◆ What this task involves
Answer with nothing except the number of lines that contain the word "from".

[Scene script records]

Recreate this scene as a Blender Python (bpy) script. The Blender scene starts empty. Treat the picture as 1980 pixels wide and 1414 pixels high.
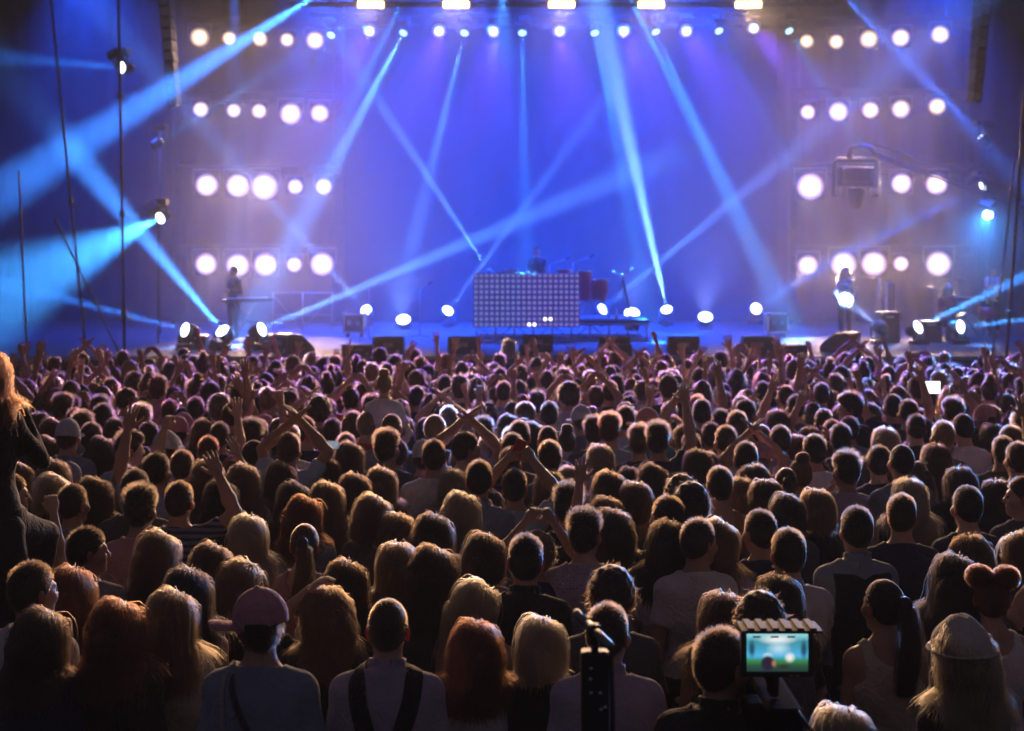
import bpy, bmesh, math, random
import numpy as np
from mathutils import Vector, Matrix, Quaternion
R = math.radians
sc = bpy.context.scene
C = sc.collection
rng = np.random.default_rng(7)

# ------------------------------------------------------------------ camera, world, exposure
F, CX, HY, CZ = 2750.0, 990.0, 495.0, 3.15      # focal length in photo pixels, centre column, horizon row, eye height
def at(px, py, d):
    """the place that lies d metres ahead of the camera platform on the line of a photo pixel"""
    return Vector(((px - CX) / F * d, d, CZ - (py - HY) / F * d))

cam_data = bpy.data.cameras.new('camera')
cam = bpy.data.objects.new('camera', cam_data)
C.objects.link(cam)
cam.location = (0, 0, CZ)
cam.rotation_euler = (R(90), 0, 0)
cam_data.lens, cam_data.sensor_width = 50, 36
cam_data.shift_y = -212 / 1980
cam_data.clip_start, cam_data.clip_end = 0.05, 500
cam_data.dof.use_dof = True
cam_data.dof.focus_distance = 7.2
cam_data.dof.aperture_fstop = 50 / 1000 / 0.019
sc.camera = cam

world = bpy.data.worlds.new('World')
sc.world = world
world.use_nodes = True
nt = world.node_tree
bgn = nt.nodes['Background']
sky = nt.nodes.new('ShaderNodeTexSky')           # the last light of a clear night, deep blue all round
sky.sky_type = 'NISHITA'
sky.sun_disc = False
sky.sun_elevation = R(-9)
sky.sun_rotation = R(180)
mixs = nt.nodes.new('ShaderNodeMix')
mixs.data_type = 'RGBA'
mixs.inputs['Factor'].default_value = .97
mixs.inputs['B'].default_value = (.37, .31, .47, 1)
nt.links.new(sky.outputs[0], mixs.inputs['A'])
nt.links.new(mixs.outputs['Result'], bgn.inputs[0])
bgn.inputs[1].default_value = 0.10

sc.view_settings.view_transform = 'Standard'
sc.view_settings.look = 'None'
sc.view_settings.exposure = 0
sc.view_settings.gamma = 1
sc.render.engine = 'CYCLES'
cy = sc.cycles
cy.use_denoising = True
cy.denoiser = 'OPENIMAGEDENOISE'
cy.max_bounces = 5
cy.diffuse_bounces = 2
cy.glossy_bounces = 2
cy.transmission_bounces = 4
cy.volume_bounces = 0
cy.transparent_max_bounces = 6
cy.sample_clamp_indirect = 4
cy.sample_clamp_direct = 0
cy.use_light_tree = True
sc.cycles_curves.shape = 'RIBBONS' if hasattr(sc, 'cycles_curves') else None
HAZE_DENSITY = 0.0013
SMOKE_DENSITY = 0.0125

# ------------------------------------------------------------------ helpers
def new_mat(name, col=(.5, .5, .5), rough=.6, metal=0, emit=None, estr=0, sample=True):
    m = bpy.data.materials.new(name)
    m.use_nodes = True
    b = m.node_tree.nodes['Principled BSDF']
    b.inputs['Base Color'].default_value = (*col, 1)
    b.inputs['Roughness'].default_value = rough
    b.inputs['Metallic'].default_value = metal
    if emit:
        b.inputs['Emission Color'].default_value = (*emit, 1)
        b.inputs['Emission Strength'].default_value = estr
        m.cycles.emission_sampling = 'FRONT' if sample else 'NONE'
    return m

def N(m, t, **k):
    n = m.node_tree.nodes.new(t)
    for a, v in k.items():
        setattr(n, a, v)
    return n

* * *

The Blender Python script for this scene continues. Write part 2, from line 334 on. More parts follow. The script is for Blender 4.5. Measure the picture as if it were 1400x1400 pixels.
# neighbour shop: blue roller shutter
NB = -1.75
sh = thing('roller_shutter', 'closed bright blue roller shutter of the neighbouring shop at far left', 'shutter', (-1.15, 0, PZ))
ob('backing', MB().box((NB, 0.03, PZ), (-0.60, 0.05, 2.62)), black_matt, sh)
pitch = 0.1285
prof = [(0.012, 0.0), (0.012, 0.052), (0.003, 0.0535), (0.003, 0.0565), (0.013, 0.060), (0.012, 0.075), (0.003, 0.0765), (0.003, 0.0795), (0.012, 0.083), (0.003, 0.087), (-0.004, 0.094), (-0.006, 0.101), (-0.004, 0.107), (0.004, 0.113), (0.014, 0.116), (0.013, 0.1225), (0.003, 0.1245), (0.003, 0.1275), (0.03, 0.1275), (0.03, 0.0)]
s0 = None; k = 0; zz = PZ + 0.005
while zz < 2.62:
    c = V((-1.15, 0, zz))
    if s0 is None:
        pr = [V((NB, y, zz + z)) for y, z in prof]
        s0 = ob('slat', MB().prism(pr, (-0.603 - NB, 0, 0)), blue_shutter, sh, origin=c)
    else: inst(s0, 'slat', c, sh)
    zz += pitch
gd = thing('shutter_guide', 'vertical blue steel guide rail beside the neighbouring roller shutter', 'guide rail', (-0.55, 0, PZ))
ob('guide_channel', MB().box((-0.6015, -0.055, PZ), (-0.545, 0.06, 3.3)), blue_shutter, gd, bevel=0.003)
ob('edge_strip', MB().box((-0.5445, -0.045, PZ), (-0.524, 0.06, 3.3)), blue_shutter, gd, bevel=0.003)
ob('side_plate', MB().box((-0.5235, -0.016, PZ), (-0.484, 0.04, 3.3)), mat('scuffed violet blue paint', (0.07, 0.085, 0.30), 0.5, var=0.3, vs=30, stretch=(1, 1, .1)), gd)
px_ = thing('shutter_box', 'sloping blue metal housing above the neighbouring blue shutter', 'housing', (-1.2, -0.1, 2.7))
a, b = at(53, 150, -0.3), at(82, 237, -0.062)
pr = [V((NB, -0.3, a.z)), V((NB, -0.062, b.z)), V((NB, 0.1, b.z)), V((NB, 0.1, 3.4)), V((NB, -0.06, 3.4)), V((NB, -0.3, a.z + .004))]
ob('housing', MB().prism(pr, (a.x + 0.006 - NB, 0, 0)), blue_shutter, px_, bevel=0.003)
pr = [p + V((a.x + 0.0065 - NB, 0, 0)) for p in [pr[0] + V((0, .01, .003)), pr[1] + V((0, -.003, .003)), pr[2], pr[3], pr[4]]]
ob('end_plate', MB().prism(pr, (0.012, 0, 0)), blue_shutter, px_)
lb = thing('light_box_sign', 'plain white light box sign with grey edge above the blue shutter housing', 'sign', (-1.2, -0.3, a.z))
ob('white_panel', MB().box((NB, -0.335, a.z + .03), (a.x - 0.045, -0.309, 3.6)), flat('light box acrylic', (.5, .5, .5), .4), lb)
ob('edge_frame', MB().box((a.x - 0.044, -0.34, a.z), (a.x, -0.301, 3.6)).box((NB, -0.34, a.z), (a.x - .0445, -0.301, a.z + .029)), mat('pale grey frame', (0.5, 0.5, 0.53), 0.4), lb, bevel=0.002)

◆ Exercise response
2